Published Work by CWC Sacramento Writers

Margaret Craven

From Gertrude Stein to the Movies: I Heard the Owl Call My Name

CWC member Margaret Craven, born in 1901 in Montana and reared in Puget Sound, attended Stanford University, where she majored in history, avoiding English despite her interest in writing.
Upon graduation, she moved to San Jose, where she took a job as secretary to the managing editor of the Mercury Herald. Soon she found herself writing editorials. After the editor's death, Margaret moved to Palo Alto and began writing short stories for magazines such as The Delineator. When her father died, she moved to San Francisco. There she experienced one of the highlights of her writing career: a meeting with Gertrude Stein, arranged by Alice B. Toklas.
Due to a near loss of eyesight from a bus accident when she was a young adult, Craven limited her writing to short stories because she could write them in her mind and then transfer them to paper. Faced with the necessity of earning a living during the Depression and supporting her mother, Craven found a market for her stories in popular magazines such as Collier's, Ladies' Home Companion, and The Saturday Evening Post. The latter became her central avenue of revenue for almost two decades. One life-altering story written for the Post would be called "Indian Outpost."
Margaret and her mother moved to Sacramento in 1960. An eye operation improved her vision. In her new environment, she met regularly with CWC members Jean Giovannoni and Ethyl Bangert.
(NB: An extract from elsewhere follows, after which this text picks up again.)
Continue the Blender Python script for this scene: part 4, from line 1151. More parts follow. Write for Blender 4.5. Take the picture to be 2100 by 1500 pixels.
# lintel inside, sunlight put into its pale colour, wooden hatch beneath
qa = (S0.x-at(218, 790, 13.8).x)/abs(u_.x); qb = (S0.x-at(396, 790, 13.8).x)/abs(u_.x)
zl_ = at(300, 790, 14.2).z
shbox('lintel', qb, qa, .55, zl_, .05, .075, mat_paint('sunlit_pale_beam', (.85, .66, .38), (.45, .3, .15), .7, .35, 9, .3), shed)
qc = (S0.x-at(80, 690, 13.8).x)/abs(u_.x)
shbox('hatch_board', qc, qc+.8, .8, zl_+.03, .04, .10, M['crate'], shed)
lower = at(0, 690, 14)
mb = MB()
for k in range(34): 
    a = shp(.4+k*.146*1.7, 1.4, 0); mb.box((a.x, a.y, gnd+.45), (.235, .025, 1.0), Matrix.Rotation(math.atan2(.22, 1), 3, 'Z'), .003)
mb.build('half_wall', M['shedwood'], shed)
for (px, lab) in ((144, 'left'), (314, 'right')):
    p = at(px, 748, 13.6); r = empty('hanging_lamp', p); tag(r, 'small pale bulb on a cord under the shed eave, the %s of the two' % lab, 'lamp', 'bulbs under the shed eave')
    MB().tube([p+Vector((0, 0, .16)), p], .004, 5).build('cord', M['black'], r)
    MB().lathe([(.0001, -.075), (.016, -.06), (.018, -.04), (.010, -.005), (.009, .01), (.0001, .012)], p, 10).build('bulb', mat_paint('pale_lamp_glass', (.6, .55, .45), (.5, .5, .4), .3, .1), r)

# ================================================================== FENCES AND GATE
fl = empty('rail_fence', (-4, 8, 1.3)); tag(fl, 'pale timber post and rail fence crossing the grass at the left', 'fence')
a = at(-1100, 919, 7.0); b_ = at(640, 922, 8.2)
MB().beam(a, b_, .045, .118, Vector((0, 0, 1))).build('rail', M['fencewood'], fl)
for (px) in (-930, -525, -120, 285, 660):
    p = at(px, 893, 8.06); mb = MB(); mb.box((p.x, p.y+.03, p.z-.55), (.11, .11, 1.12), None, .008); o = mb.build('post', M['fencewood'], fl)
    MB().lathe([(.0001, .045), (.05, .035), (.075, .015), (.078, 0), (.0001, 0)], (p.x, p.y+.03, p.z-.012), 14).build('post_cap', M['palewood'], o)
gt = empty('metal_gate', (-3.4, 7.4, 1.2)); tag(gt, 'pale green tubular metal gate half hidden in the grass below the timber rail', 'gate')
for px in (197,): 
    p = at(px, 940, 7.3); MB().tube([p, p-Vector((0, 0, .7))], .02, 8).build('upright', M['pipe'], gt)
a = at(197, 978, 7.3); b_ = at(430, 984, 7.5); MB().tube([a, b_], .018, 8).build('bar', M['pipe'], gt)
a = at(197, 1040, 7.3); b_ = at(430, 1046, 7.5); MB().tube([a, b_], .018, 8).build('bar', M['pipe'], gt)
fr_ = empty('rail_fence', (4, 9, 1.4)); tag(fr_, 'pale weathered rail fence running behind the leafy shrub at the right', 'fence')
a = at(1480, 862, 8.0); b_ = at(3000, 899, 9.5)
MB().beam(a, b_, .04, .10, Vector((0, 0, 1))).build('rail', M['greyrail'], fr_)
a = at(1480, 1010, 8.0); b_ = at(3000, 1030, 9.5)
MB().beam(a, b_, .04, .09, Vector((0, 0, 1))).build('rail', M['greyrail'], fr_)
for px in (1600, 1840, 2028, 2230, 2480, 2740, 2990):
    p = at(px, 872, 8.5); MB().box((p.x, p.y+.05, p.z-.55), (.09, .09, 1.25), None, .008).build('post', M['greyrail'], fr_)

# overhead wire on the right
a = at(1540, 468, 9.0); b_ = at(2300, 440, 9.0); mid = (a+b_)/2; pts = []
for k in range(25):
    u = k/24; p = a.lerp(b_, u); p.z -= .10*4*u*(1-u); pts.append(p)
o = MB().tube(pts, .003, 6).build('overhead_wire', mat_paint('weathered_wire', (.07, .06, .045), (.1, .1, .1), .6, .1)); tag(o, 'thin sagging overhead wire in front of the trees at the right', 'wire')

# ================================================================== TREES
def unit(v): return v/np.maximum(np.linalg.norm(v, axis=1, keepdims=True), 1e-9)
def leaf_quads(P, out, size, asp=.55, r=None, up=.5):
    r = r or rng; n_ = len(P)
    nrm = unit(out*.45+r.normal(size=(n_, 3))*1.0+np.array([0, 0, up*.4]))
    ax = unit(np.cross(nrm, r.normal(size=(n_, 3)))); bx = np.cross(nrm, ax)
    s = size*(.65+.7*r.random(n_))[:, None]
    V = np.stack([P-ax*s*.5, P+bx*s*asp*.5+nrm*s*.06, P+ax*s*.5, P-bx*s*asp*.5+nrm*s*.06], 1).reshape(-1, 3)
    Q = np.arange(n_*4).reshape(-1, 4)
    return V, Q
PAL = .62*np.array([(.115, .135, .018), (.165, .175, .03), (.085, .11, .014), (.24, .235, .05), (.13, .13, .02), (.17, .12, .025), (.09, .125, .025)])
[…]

They met in each other's homes to critique their manuscripts. Craven's numerous stories, published between 1930 and 1962, consistently carried a theme of triumph over adversity.
By now a journalist as well as a short story writer, Margaret arranged with the Columbia Coast Mission of the Anglican Church to visit native villages. She journeyed north by boat from Vancouver into the Queen Charlotte Straits of British Columbia in search of material. Her trip ended at the top of Kingcome Inlet, in a village of the Kwakiutl Indians. She stayed for weeks, listening, taking notes. What she learned transformed into the beloved novel "I Heard the Owl Call My Name."
The work became a best-seller. The CBS General Electric Theater adapted the novel into a television movie.
The American edition sold more than one million copies. Margaret also published Walk Gently This Good Earth (1977), Again Calls the Owl (1984), and an anthology of her stories, The Home Front Collected Stories by Margaret Craven (1981), published a year after her death.